Plus spécifiquement, pour le projet du Rousset, il s’agit de réaliser des études complémentaires pour renforcer les engagements en matière environnementale, et proposer des adaptations au projet initial visant à renforcer la démarche « bas carbone ». Cette revue du projet sera présentée aux élus et services de l’État au 1er trimestre 2021. Pour le projet du Jura, il s’agit avec les collectivités locales et les services de l’État, de revisiter le projet sur le volet environnemental, au vu des techniques et tendances actuelles mais également de prendre en compte l’évolution des attentes clients en recherchant de nouveaux types d’hébergements, en accentuant l’ancrage territorial, en renforçant le lien avec la nature. » (Page 86)
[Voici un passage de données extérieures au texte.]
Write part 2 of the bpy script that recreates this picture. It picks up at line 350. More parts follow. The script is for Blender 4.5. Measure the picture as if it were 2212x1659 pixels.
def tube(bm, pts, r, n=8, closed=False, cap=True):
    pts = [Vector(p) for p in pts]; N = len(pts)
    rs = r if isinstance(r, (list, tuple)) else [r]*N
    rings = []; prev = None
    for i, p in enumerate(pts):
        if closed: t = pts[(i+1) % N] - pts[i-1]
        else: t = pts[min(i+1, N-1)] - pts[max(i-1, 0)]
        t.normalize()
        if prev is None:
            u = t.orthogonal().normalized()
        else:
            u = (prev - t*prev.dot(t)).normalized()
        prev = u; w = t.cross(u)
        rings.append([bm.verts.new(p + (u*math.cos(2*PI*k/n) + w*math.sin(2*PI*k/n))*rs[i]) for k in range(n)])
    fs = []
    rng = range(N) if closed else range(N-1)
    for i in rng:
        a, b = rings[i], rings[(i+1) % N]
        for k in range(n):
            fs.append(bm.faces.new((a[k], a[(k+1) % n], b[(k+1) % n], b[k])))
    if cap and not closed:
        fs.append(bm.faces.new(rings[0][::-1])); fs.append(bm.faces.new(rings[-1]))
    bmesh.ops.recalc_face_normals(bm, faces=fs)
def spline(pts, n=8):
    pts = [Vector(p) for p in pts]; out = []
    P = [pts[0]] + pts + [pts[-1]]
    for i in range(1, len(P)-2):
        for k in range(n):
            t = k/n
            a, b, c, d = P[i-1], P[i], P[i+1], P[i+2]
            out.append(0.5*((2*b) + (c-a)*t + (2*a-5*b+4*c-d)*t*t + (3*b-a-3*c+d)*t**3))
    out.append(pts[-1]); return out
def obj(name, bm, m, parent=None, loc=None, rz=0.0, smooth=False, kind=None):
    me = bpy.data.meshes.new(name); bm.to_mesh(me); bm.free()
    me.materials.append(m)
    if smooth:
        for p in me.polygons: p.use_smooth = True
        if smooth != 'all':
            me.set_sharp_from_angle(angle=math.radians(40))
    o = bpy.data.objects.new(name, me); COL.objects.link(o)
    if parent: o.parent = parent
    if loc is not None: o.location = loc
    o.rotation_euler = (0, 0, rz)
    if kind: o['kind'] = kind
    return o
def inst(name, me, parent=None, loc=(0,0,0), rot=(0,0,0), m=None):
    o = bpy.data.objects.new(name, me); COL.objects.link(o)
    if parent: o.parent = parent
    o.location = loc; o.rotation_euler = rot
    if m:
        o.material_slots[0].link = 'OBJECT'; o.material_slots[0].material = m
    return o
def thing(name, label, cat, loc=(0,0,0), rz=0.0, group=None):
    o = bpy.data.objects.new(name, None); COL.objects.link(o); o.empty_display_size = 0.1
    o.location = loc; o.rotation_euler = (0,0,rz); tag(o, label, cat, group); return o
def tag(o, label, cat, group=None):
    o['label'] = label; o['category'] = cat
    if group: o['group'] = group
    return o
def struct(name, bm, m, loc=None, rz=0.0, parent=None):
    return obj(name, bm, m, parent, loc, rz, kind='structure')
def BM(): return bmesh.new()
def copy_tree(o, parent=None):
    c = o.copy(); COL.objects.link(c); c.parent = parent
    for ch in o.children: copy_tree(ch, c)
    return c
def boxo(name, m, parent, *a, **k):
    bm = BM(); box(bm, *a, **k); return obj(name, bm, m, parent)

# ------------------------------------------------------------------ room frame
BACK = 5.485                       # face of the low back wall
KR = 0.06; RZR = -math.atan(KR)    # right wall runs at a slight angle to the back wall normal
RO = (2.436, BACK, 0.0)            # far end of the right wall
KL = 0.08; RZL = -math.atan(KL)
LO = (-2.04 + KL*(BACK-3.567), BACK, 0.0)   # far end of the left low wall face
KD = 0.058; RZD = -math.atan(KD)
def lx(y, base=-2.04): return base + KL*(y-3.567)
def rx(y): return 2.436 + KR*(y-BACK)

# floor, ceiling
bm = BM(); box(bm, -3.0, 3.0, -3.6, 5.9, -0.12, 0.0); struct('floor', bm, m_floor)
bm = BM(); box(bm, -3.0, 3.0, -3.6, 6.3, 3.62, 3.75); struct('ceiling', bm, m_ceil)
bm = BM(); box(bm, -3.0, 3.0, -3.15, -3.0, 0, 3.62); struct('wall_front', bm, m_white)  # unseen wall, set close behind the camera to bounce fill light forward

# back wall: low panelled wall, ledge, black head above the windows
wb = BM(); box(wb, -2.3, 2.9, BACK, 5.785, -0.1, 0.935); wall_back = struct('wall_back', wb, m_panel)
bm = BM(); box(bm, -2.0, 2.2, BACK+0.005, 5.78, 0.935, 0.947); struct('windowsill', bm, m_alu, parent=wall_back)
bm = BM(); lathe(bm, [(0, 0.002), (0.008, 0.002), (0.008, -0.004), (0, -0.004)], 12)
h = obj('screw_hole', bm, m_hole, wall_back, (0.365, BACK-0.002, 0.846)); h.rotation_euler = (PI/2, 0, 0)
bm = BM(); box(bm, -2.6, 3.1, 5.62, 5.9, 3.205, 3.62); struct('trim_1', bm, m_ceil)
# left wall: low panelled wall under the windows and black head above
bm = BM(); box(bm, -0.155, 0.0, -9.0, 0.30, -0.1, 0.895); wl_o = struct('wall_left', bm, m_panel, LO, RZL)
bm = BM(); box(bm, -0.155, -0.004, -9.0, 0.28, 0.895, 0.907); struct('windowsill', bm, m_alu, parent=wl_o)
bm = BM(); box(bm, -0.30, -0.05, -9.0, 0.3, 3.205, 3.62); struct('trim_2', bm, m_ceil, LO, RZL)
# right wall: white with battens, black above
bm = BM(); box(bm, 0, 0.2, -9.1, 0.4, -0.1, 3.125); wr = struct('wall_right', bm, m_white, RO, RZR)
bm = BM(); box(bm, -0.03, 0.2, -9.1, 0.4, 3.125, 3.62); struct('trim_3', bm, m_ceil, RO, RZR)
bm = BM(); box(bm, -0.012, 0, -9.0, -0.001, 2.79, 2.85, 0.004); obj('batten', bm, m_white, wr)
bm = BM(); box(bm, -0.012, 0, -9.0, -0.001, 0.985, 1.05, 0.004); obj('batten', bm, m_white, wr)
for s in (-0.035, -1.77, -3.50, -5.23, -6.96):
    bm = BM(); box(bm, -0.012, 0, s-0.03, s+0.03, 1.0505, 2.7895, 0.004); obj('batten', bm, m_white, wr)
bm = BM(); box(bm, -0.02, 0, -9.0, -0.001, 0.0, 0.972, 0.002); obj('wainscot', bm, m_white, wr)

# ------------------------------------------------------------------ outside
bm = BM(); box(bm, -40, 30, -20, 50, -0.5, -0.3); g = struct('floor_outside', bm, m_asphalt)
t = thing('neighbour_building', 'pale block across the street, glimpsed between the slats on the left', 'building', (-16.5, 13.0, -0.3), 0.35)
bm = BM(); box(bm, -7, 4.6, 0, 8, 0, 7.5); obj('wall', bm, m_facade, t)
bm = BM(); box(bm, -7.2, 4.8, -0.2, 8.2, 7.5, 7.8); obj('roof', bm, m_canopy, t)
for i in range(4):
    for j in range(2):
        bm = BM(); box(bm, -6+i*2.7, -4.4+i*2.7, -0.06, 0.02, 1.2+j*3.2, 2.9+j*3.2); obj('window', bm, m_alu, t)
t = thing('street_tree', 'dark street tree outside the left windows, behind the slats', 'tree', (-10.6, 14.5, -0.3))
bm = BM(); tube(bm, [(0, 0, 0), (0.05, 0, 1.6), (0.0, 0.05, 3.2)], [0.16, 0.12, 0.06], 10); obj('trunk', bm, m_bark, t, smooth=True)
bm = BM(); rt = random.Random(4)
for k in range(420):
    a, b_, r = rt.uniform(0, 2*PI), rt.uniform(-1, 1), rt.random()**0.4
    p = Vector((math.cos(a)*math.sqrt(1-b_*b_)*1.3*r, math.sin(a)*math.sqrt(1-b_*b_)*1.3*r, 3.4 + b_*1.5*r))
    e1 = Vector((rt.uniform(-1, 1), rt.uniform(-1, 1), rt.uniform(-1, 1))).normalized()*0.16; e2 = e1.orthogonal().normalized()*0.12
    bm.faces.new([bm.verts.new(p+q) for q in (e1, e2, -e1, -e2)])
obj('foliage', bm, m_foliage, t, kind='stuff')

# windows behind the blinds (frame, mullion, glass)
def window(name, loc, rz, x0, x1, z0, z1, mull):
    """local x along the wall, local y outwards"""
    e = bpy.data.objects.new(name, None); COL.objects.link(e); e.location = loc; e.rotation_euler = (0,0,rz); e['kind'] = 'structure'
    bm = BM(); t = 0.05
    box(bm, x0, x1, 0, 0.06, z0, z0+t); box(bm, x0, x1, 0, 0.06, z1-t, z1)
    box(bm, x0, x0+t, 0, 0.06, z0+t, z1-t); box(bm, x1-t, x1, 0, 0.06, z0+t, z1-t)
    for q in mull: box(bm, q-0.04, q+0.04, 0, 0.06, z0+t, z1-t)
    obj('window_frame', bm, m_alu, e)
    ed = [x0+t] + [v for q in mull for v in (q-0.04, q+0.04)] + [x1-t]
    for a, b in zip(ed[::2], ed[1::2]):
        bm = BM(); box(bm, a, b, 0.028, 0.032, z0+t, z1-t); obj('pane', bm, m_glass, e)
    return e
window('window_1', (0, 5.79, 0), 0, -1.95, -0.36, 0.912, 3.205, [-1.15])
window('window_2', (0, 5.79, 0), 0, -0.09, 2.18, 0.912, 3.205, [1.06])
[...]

Singulièrement, P&V reste muet sur le projet d’extension du Center parcs des Bois Francs dans l’Eure. Serait-il abandonné ?

Au Rousset, P&V annonce un projet « plus vert » et « bas-carbone », probablement similaire au Center parcs en construction dans le Lot-et-Garonne, avec des bungalows labellisés E2C1 et une chaufferie bois pour la bulle, au lieu du gaz initialement prévu. Effet d’annonce qui rendra le projet plus présentable et que les élus et autres promoteurs brandiront pour justifier leur soutien. Par ailleurs, P&V ne manquera pas de vanter les bienfaits de sa démarche RSE décrite dans le Rapport (pages 76 à 109) qui, certes, va dans le bon sens mais à tout petits pas ; un exercice réussi d’écoblanchiment à déconstruire.

Le rapport financier

Les chiffres à retenir : 336 M€ de pertes et une dette de 533 M€ ! Néanmoins, P&V se veut rassurant :

« Le Groupe dispose d’un processus de prévisions de trésorerie à douze mois qui lui permet en fonction de différents scénarios de justifier que la continuité d’exploitation n’est pas remise en cause sur cet horizon. Les hypothèses de ces scénarios portent notamment sur les périodes de fermetures administratives des sites et les ajustements des charges d’exploitation liés à ces fermetures. Sur la base de ces projections, le Groupe dispose d’une liquidité suffisante pour surmonter la crise sur un horizon de douze mois. » (page 148)

Bien entendu, ce sont les autres, en l’occurrence les propriétaires de bungalows, qui pâtissent des ajustements de charges d’exploitation, attendant toujours le paiement des loyers qui leur sont dus.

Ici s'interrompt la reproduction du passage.